As I was searching for someone to place in this timeline, I realized the nature of nuclear testing contains so much violence that I couldn’t use anyone else’s life story. (It would be too ambiguous.) It had to be photos from my own family history.

This work made me think about what one person can do while standing in the midst of a society that is moving in the wrong direction.

In my past works I took America or Korea as a subject, consciously going out to fight all by myself. This time I am working more like an art activist, trying to see if art can function more like a demonstration.

Is this why you included footage from antinuclear demonstrations in the final room?

In some ways The Transit Room summarizes all the rest. When that many people (around 100,000 officially; 200,000 unofficially) gather in front of the Diet building shouting “No Nukes!,” the energy is so intense that I felt like society might really change. I felt I could use that free-for-all fight in the last room to avoid leaving the viewer with an easy solution in their mind at the end.

Curator Takahashi described that room as a mirror reflecting the viewer’s own world view. Some visitors feel despair, others are spurred to action and some feel nothing can be done.

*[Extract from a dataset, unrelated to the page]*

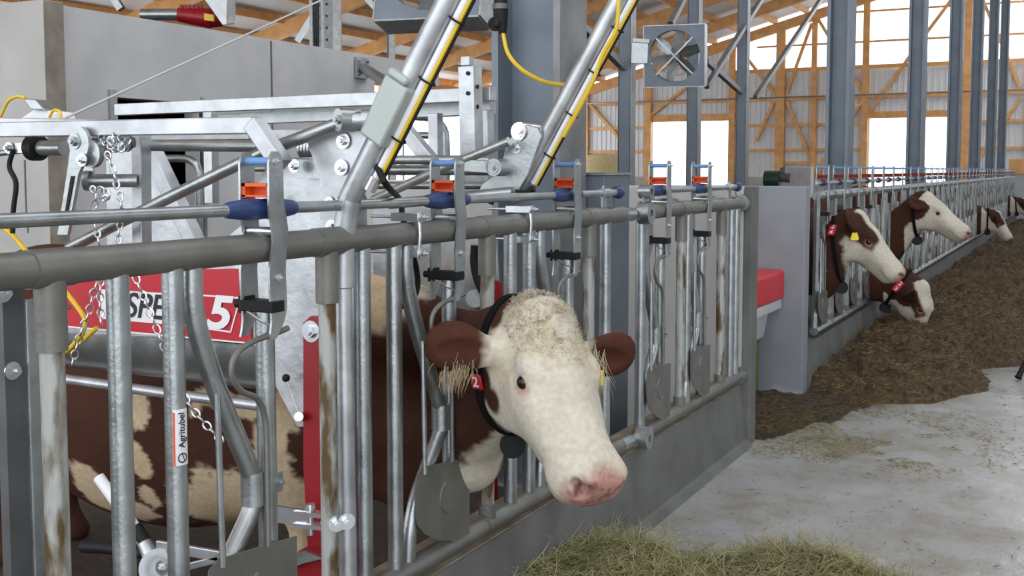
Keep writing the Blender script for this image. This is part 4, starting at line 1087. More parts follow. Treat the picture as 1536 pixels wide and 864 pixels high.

For this exhibition I chose to focus on emotion and not deal too much with information. I see a battle over information, but it is not really about looking up things on the Web and feeling safe.

I am emotionally driven to action. Art utilizes emotion to address these issues that may seem to be all about information. I really hate trivial control of information.

Do you suggest a return to emotions in a society that is overfilled with information?

Yes. It is a consciousness we all have in our bodies to feel danger. Like an animal can sense a threat directly in their body. There is more to be felt from the heart. I want this exhibit to encourage listening to voices of the heart.

In planning this exhibition you envisioned that it would span from 1945 to 2040, what would you like people to take away from this show for the future?

People may think more deeply about this in the future. Also the affects of radiation might become more serious, so this show might later be considered tepid. Ideally, I hope people will see this show and stop all things nuclear, but I know that is impossible.

I don’t know what the future holds, but I hope people will reconsider their lifestyles and realize that they are connected to other realities in the world.

“Tadasu Takamine’s Cool Japan” at Art Tower Mito runs till Feb. 17; open 9:30 a.m.- 6:30 p.m. ¥800. Closed Mon. and Tue. if Mon. is a holiday. There will be an artist’s talk at the gallery on Feb. 16 from 2-3 p.m. www.arttowermito.or.jp/gallery_en/gallery01.html.